Íslandsbanki emphasizes integrating sustainability into its operations, alongside its profit objectives. In addition to being a model of environmental, social, and governance (ESG) in its operations, the Bank is committed to initiating broader collaboration on responsible business practices that contribute to sustainable development in the Icelandic economy.
Environmental Goals:
Íslandsbanki has emphasized evaluating and minimizing the negative impact its activities may have on the environment.

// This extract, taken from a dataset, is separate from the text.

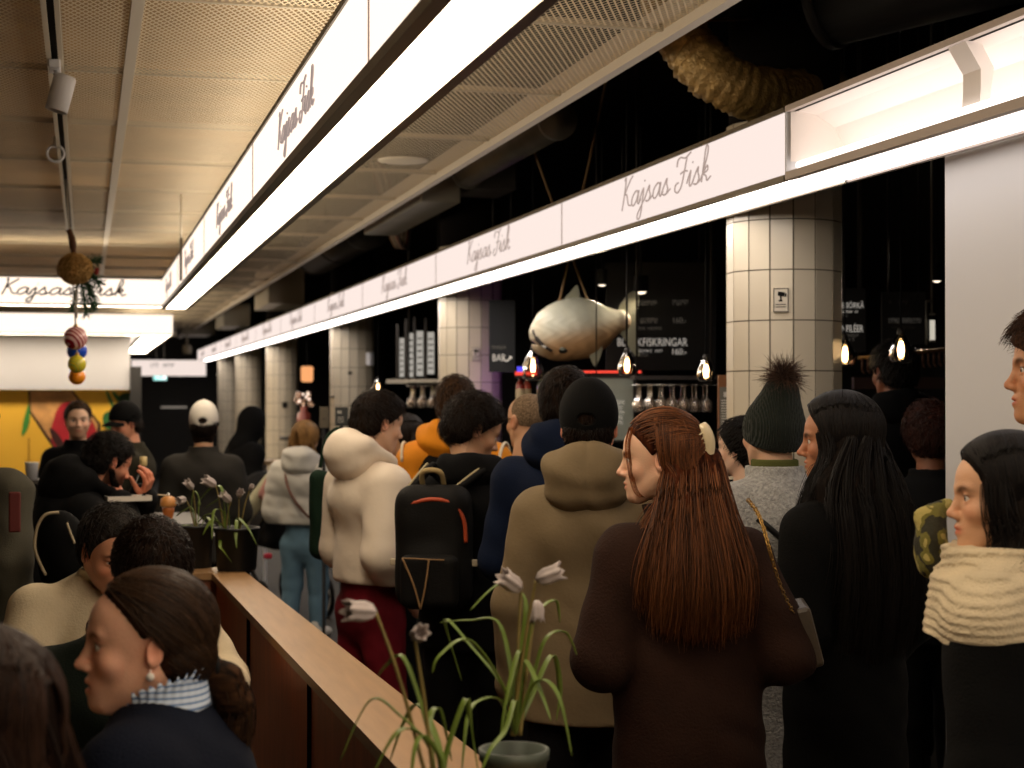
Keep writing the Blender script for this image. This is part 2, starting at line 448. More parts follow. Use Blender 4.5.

With reference to this, the Bank is determined to systematically reduce and prevent the greenhouse gas (GHG) emissions related to its activities, reduce its energy consumption, and decrease the ratio of unsorted waste generated by its activities. The Bank measures its carbon footprint annually, sets targets for reducing carbon emissions, and implements mitigating measures to offset emissions. To reduce its operational GHG emissions the Bank focuses on among other things, decreasing the ratio of unsorted waste by increasing the recycle ratio and use resources responsibly. The Bank aims to ensure the continued carbon neutrality of its operations by offsetting emissions which have not yet been reduced when the Bank has achieved all its targets in relation to GHG emissions. The Bank has committed to achieve net-zero emissions no later than 2040, that is GHG emission in operations and financed emissions. The Bank’s carbon footprint and environmental impact of the lending portfolio and investment assets is much more extensive than the impact of the operations.